Jack Middleton, the MSP for Aberdeen Central and a former special adviser to Yousaf, announced last week that he was backing Rosebank and Jackdaw, two controversial fossil fuel projects in Scottish waters.

Middleton’s intervention was presented as him breaking ranks with SNP ministers, but the Scottish Government's official response was hardly at pains to contradict him.

The oil and gas fields could be opened up for development if Ed Miliband gives the go-ahead, an outcome many view as unlikely given the Energy Secretary’s commitment to net zero.

Party insiders view the SNP’s shifting stance on these two issues as indicative of them taking a more “pragmatic” approach.

One MP, who appeared to see the SNP’s newfound ambivalence on trans rights and its flirtation with the “drill, baby, drill” agenda as attractive to voters, told the Sunday National: “You catch more flies with honey than vinegar.”

They said that the party had been freed up by the end of its power-sharing deal with the Scottish Greens, the Bute House Agreement that Yousaf once hailed as “worth its weight in gold”, and that this new flexibility was more suited to the requirements of the SNP working as a minority government in Holyrood.

(Image: Andrew Milligan/PA Wire)

Another said that the SNP “always adapt to the new realities we find ourselves in”.

Elsewhere, the ex-party official said that the SNP had to adapt to the changes which have gripped the world since the Sturgeon era.

They said: “The world’s changed.
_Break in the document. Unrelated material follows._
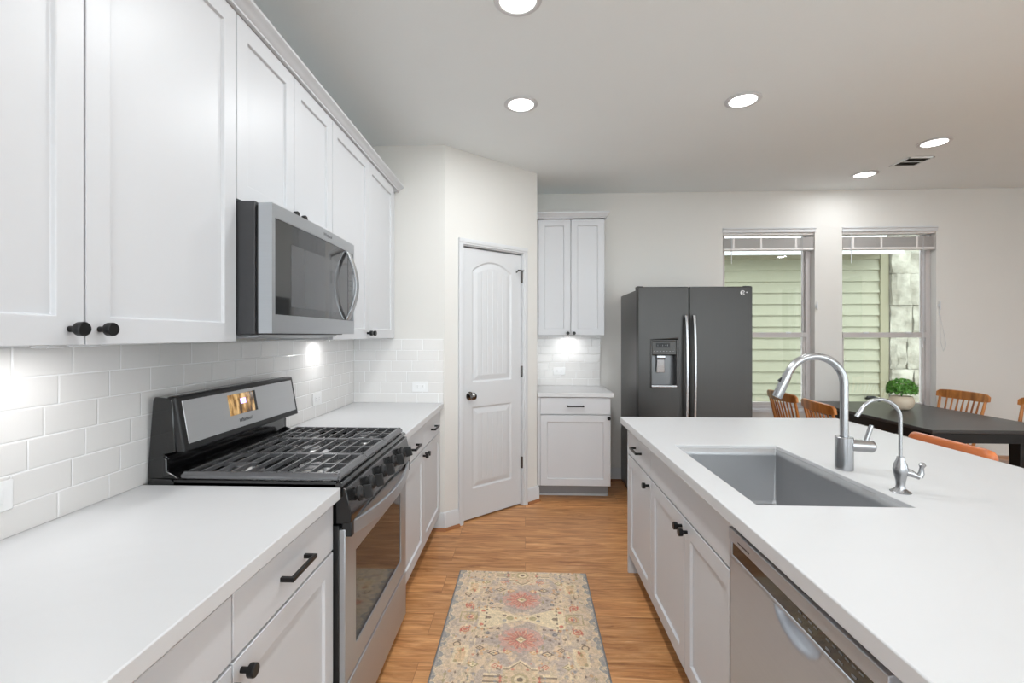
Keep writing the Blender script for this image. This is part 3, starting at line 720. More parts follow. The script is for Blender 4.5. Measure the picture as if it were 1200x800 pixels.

We’ve got an ongoing war in the Middle East, an ongoing war in Europe that won't be coming to a close anytime soon.

“So I think you also have to respond to that and the realities of that. I think it’s right, actually, that the SNP look afresh at their energy policy.”

Another senior source told the Sunday National that changing its stance on oil and gas put the party not only on the same side as most Scots but also on trade unions and “many people on the left”.

They pointed to a poll published earlier this year which found that 58% of Scots supported new North Sea drilling with just 13% opposed.

This stance also helpfully allows the SNP to put clear distance between themselves and Keir Starmer’s deeply unpopular government.

But while the party seem confident that their new direction under John Swinney will lead it to recapture at least some of the 7.2% of the vote it has lost since its high water mark under Alex Salmond at the 2011 Holyrood election, others are unsure.

There are some within the party ranks who fear the SNP will lose their appeal to young voters who care deeply about the climate and trans rights.

According to former Scottish Greens co-leader Lorna Slater, that is already happening.

The Edinburgh Central MSP, who unseated SNP big beast Angus Robertson at the May poll, said: “We clearly saw at the election that the general drift of the SNP away from the very progressive vision for Scotland that was championed by Nicola Sturgeon and Humza Yousaf has absolutely allowed the Scottish Greens to gain ground, because we’ve absolutely stuck to the same values that we had during the Bute House Agreement, the same values that we’ve always had in terms of supporting LGBT+ people and supporting action on climate.”

(Image: PA)

She added: “It is a shame because I think both Nicola and Humza both had a really clear vision for building a different kind of Scotland.”

Referring to the Aberdeen South defeat, Slater said that the SNP were using the by-election as an “excuse to accelerate” a move to the right but warned: “I think they’re actually moving away from where most people in Scotland are likely to be.”

The former minister added: “A lot of people are horrified by the idea, we see around the world big companies, countries, rolling back their climate commitments and to watch the SNP join in on that is extremely disappointing. I think what people are wanting is politicians of vision, not politicians of cowardice.”